▶ **Work to complete**: Leave out the pictures and retype only the lines from the opening line to the line that holds "return (f(r), f(g), f(b), 1)", both ends included.

Rows from a 3D scene dataset

++++++

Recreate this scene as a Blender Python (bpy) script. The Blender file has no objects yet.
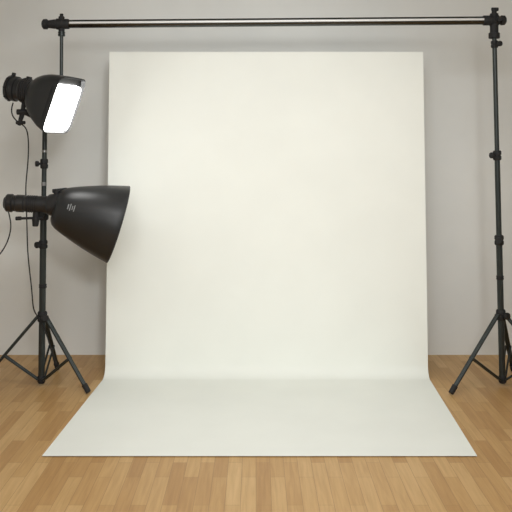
import bpy, bmesh, math
from mathutils import Vector, Matrix

sc = bpy.context.scene
sc.view_settings.view_transform = 'Standard'
sc.view_settings.look = 'None'
V = Vector

# ------------------------------------------------------------ materials
def srgb(r, g, b):
    f = lambda c: (c/255/12.92) if c/255 <= 0.04045 else ((c/255+0.055)/1.055)**2.4
    return (f(r), f(g), f(b), 1)

def mat(name, col, rough=0.5, metal=0.0, noise=None, bump=0.0, emis=None, spec=None):
    m = bpy.data.materials.new(name); m.use_nodes = True
    nt = m.node_tree; b = nt.nodes['Principled BSDF']
    b.inputs['Base Color'].default_value = col
    b.inputs['Roughness'].default_value = rough
    b.inputs['Metallic'].default_value = metal
    if spec is not None: b.inputs['Specular IOR Level'].default_value = spec
    if emis:
        b.inputs['Emission Color'].default_value = emis[0]
        b.inputs['Emission Strength'].default_value = emis[1]
    if noise:
        scale, amt = noise
        tc = nt.nodes.new('ShaderNodeTexCoord')
        n = nt.nodes.new('ShaderNodeTexNoise'); n.inputs['Scale'].default_value = scale
        n.inputs['Detail'].default_value = 5
        nt.links.new(tc.outputs['Object'], n.inputs['Vector'])
        r = nt.nodes.new('ShaderNodeValToRGB')
        r.color_ramp.elements[0].position = 0.3; r.color_ramp.elements[1].position = 0.7
        r.color_ramp.elements[0].color = tuple(c*(1-amt) for c in col[:3])+(1,)
        r.color_ramp.elements[1].color = tuple(min(1, c*(1+amt)) for c in col[:3])+(1,)
        nt.links.new(n.outputs['Fac'], r.inputs['Fac'])
        nt.links.new(r.outputs['Color'], b.inputs['Base Color'])
        if bump:
            bp = nt.nodes.new('ShaderNodeBump'); bp.inputs['Strength'].default_value = bump
            bp.inputs['Distance'].default_value = 0.01
            nt.links.new(n.outputs['Fac'], bp.inputs['Height'])
            nt.links.new(bp.outputs['Normal'], b.inputs['Normal'])
    return m

M_wall = mat('wall_paint', srgb(228, 229, 226), 0.85, noise=(1.6, 0.035), bump=0.04)
M_ceil = mat('ceiling_paint', srgb(228, 229, 229), 0.9, noise=(2, 0.02))
M_paper = mat('backdrop_paper', srgb(241, 243, 236), 0.75, noise=(2.2, 0.018), bump=0.14, spec=0.25)
M_black = mat('black_plastic', srgb(34, 34, 35), 0.34, noise=(9, 0.12))
M_dish = mat('black_reflector_shell', srgb(32, 33, 34), 0.38, noise=(5, 0.1))
M_matte = mat('matte_black_rubber', srgb(24, 24, 25), 0.7, noise=(20, 0.1))
M_pole = mat('black_anodised_metal', srgb(52, 57, 56), 0.38, 0.5, noise=(12, 0.1))
M_bar = mat('polished_dark_tube', srgb(84, 86, 86), 0.25, 1.0, noise=(6, 0.05))
M_bar_highlight = mat('bar_highlight_pale', srgb(222, 223, 222), 0.4, 0.2, noise=(3, 0.05))  # pale colour imitating the bright highlight along the crossbar
M_steel = mat('steel', srgb(150, 150, 150), 0.3, 1.0, noise=(15, 0.05))
M_silver = mat('reflector_silver', srgb(200, 200, 200), 0.3, 0.9, noise=(30, 0.05))
M_glow = mat('lit_diffuser', srgb(245, 245, 245), 0.5, emis=(srgb(255, 255, 252), 12), noise=(10, 0.01))
M_label = mat('pale_label', srgb(140, 142, 142), 0.5, noise=(60, 0.2))

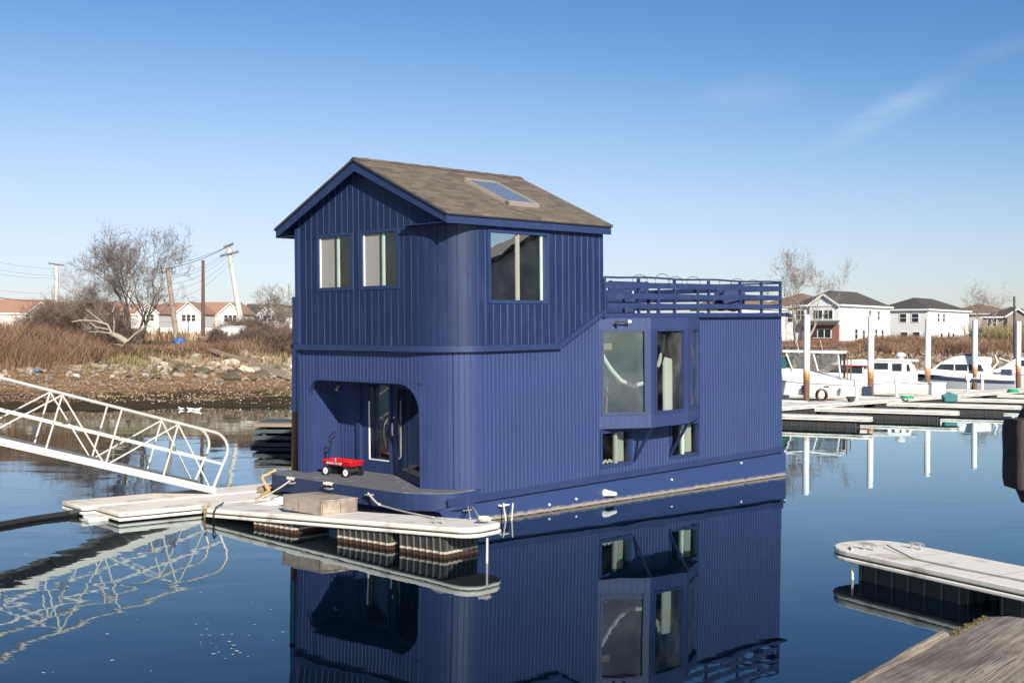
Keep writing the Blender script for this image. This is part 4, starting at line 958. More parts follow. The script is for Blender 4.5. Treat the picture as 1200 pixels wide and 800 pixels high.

++++++

▶ **Written reply**:
Recreate this scene as a Blender Python (bpy) script. The Blender file has no objects yet.
import bpy, bmesh, math
from mathutils import Vector, Matrix

sc = bpy.context.scene
sc.view_settings.view_transform = 'Standard'
sc.view_settings.look = 'None'
V = Vector

# ------------------------------------------------------------ materials
def srgb(r, g, b):
    f = lambda c: (c/255/12.92) if c/255 <= 0.04045 else ((c/255+0.055)/1.055)**2.4
    return (f(r), f(g), f(b), 1)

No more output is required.